## Entries shown
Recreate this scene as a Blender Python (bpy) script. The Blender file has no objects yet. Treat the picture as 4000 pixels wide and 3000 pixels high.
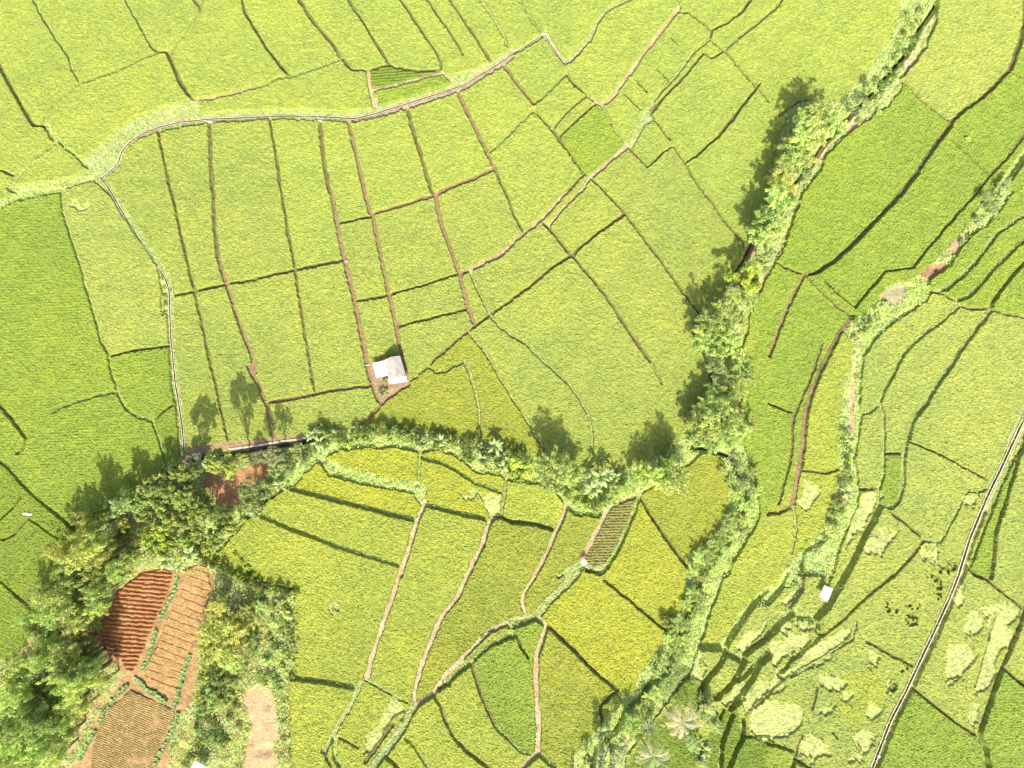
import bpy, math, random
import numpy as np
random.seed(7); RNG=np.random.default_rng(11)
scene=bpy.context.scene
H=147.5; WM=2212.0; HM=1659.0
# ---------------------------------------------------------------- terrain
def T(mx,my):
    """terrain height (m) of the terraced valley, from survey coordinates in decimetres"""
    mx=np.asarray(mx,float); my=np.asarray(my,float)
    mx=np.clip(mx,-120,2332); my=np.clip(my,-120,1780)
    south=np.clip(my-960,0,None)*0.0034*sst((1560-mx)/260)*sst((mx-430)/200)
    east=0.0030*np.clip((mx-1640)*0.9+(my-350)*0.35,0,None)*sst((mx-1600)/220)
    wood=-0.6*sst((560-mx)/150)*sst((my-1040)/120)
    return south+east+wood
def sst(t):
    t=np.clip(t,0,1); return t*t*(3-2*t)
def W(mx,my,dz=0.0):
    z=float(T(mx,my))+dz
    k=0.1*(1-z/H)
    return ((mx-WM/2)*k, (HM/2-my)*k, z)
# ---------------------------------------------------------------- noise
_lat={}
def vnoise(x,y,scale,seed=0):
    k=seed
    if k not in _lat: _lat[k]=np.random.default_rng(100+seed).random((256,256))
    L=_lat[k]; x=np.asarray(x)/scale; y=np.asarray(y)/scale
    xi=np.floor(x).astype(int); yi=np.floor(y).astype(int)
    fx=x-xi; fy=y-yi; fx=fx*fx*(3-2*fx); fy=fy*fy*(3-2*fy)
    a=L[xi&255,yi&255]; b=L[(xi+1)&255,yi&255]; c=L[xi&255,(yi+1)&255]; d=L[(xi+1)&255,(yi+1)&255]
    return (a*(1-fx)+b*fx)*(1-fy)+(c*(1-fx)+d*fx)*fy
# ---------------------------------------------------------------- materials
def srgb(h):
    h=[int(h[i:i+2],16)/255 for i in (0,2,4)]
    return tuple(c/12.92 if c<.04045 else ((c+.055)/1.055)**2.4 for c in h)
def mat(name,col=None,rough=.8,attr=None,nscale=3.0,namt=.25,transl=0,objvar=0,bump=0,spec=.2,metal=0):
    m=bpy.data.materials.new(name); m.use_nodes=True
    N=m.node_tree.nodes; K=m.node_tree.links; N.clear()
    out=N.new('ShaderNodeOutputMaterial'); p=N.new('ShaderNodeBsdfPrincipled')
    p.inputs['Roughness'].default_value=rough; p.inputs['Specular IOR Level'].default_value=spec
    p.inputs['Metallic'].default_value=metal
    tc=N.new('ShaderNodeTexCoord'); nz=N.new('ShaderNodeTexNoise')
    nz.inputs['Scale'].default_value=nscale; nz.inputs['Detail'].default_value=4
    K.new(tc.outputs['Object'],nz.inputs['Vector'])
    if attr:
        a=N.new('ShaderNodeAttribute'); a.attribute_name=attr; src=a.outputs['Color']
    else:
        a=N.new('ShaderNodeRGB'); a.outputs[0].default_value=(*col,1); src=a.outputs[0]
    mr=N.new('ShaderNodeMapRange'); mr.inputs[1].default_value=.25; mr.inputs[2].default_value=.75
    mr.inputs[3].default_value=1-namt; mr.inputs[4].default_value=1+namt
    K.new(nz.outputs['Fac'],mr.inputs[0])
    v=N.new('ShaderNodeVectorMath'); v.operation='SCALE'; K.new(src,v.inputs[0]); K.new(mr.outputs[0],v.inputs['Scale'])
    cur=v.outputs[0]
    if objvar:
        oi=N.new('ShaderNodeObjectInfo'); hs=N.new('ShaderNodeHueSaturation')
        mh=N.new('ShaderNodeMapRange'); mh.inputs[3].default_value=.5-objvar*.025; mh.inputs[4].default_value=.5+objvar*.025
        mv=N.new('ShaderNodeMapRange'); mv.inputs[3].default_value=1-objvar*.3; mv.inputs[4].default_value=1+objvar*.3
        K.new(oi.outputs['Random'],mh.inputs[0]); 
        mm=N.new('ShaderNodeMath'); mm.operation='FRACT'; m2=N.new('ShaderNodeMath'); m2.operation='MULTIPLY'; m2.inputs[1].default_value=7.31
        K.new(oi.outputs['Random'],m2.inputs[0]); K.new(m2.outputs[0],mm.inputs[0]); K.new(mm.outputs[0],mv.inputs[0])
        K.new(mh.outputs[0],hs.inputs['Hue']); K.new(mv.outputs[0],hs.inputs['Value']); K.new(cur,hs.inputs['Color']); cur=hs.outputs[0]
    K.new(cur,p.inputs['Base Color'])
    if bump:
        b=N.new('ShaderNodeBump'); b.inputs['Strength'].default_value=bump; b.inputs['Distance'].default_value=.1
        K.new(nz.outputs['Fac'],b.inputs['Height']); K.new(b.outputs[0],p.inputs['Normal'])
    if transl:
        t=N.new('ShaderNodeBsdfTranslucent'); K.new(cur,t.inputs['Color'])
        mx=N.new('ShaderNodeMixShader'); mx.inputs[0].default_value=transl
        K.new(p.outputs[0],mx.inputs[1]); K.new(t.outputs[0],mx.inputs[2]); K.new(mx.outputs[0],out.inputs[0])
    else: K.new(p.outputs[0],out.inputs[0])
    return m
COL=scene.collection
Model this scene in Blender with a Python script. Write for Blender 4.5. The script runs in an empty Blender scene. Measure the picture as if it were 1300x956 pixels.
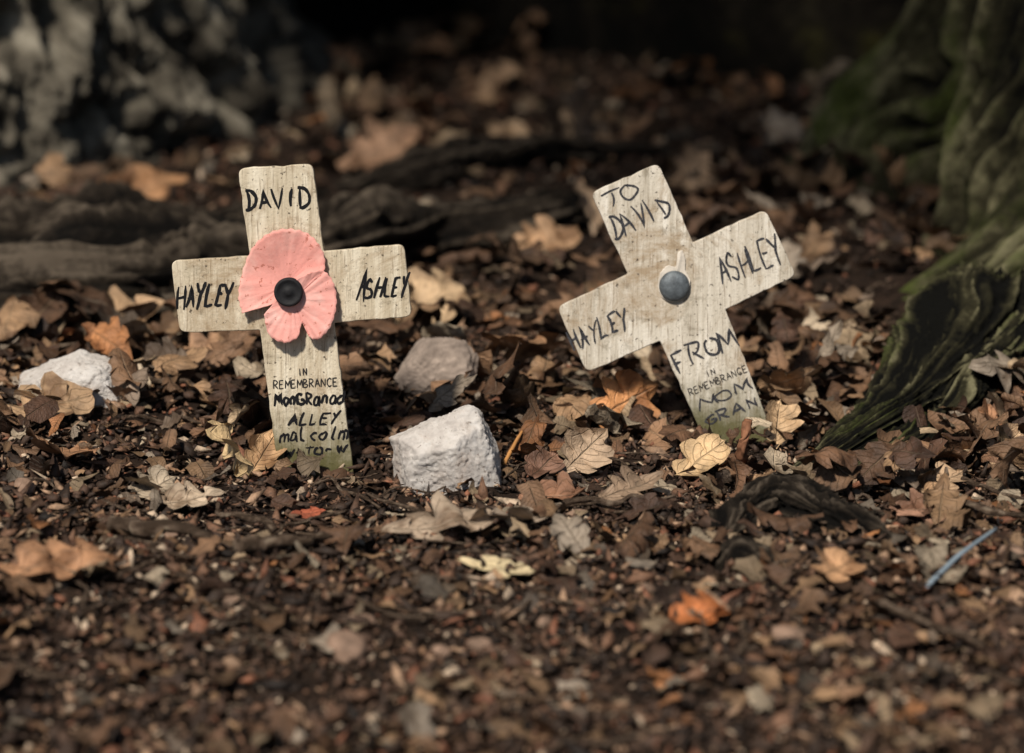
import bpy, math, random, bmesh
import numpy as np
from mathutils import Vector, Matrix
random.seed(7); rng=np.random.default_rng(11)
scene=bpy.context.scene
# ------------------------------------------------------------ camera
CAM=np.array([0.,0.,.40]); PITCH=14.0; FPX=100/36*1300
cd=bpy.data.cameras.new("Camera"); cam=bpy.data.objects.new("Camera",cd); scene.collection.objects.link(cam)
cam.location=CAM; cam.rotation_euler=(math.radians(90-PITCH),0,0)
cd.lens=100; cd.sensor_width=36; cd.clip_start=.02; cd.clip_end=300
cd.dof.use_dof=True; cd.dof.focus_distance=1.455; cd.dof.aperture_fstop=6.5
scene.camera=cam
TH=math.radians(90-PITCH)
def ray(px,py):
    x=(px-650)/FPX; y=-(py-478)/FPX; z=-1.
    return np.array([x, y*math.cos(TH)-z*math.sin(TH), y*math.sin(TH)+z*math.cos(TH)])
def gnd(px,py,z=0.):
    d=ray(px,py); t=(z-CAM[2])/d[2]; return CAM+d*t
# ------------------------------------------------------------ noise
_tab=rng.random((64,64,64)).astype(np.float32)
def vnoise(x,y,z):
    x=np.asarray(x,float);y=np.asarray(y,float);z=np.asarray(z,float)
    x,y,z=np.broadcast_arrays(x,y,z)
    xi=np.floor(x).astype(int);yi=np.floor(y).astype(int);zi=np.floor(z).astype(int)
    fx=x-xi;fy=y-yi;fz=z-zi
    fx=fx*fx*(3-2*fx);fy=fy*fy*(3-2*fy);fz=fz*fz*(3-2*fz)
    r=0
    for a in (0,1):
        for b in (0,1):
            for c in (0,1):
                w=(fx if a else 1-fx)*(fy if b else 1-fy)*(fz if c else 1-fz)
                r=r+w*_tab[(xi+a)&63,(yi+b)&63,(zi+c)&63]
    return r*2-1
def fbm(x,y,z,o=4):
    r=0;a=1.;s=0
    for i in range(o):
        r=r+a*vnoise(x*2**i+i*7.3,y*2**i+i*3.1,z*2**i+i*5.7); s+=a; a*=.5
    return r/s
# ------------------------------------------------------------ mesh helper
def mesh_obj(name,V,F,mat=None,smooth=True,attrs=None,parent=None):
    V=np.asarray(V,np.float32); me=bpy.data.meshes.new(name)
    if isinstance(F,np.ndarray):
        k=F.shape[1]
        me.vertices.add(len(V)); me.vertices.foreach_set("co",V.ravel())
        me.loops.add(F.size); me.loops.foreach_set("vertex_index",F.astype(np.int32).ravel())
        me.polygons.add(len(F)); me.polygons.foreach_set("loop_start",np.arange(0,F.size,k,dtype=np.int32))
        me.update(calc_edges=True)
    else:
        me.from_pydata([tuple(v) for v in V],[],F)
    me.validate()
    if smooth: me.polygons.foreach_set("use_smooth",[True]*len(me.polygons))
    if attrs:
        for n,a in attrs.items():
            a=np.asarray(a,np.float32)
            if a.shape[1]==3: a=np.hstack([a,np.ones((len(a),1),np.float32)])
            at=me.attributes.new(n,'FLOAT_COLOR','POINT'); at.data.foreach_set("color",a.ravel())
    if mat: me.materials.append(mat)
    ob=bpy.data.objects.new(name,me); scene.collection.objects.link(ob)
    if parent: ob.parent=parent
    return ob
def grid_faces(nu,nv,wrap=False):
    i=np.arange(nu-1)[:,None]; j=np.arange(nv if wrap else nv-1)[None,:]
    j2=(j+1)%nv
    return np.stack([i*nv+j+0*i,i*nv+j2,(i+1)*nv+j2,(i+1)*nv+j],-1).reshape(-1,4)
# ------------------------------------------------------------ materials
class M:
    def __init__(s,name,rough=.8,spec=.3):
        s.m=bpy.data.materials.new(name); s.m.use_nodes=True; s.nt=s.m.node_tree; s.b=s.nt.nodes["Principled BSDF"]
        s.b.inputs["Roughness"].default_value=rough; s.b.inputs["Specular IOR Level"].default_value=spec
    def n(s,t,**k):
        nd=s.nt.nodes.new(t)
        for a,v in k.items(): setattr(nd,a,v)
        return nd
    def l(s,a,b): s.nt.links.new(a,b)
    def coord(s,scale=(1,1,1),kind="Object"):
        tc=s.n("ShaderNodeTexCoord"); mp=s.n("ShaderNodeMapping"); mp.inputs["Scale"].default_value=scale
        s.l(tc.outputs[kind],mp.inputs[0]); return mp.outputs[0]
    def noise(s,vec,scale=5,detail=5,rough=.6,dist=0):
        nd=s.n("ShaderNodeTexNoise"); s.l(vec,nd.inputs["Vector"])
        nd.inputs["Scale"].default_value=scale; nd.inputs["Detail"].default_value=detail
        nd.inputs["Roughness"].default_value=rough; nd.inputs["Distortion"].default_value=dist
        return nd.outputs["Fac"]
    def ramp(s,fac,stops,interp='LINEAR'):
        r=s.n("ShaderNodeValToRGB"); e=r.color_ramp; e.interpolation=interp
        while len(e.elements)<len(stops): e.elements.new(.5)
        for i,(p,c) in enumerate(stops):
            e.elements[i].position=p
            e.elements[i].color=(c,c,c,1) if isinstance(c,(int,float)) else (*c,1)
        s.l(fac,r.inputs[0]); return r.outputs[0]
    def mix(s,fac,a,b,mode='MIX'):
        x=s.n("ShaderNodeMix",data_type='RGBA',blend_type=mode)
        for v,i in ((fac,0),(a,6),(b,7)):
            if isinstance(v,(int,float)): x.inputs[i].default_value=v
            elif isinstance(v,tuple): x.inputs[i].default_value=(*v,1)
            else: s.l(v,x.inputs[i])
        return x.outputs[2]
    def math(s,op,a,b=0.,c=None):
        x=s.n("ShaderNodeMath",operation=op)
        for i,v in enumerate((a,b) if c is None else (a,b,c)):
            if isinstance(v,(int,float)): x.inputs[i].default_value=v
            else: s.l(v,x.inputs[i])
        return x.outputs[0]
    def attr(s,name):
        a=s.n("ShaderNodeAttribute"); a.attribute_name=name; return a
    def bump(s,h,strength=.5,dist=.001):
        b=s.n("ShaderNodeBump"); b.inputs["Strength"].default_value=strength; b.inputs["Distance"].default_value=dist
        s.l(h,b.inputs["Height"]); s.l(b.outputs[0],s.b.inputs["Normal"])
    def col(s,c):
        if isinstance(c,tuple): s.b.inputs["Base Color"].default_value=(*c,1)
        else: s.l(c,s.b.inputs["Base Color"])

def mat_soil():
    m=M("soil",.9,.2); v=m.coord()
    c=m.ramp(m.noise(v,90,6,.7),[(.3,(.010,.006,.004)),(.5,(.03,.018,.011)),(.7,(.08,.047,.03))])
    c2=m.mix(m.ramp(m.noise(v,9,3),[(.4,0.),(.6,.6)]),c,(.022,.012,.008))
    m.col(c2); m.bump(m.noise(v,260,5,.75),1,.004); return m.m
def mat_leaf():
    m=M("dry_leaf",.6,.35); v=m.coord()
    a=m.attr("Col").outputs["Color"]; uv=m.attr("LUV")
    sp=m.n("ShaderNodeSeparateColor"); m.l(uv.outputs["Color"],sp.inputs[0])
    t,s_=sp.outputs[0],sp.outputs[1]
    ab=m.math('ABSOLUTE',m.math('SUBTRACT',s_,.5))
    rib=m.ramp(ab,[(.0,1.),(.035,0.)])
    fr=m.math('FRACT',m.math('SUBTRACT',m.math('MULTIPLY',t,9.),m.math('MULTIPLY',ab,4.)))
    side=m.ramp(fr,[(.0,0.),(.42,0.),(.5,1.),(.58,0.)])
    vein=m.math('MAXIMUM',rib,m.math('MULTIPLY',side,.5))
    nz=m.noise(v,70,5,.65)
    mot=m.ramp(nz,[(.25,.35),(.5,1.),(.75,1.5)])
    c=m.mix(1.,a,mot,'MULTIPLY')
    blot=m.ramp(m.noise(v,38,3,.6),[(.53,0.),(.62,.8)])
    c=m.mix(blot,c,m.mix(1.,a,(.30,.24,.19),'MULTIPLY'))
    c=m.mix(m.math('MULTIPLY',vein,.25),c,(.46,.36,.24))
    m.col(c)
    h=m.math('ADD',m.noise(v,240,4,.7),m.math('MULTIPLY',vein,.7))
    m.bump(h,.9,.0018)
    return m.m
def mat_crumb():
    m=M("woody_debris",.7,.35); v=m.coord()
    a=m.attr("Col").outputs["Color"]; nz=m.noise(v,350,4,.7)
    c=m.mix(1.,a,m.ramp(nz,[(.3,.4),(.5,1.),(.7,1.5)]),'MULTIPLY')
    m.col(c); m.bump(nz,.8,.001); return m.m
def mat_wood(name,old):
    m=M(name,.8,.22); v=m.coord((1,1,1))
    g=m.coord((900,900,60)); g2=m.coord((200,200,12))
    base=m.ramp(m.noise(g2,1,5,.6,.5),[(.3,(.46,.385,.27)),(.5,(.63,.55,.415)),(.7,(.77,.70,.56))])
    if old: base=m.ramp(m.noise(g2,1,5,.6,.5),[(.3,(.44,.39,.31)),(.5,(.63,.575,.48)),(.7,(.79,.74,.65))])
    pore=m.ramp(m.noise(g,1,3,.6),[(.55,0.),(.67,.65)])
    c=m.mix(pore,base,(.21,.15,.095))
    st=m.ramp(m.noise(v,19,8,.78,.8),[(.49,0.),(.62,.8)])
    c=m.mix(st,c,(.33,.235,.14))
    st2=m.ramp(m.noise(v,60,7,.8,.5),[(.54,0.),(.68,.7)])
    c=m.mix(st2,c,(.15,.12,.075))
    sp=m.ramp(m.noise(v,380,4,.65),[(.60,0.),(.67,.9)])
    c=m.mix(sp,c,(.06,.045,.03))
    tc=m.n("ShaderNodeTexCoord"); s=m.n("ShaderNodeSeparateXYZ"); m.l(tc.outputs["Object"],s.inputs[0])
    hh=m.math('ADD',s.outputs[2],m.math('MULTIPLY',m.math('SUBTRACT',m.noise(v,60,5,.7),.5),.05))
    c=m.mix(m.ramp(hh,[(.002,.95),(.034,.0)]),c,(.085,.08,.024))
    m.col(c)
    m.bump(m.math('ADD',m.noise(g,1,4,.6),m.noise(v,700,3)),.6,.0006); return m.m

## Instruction
Each line above that holds the string "pixels" should be copied and shown.

## Result of the exercise
Recreate this scene as a Blender Python (bpy) script. The Blender file has no objects yet. Treat the picture as 4000 pixels wide and 3000 pixels high.
Model this scene in Blender with a Python script. Write for Blender 4.5. The script runs in an empty Blender scene. Measure the picture as if it were 1300x956 pixels.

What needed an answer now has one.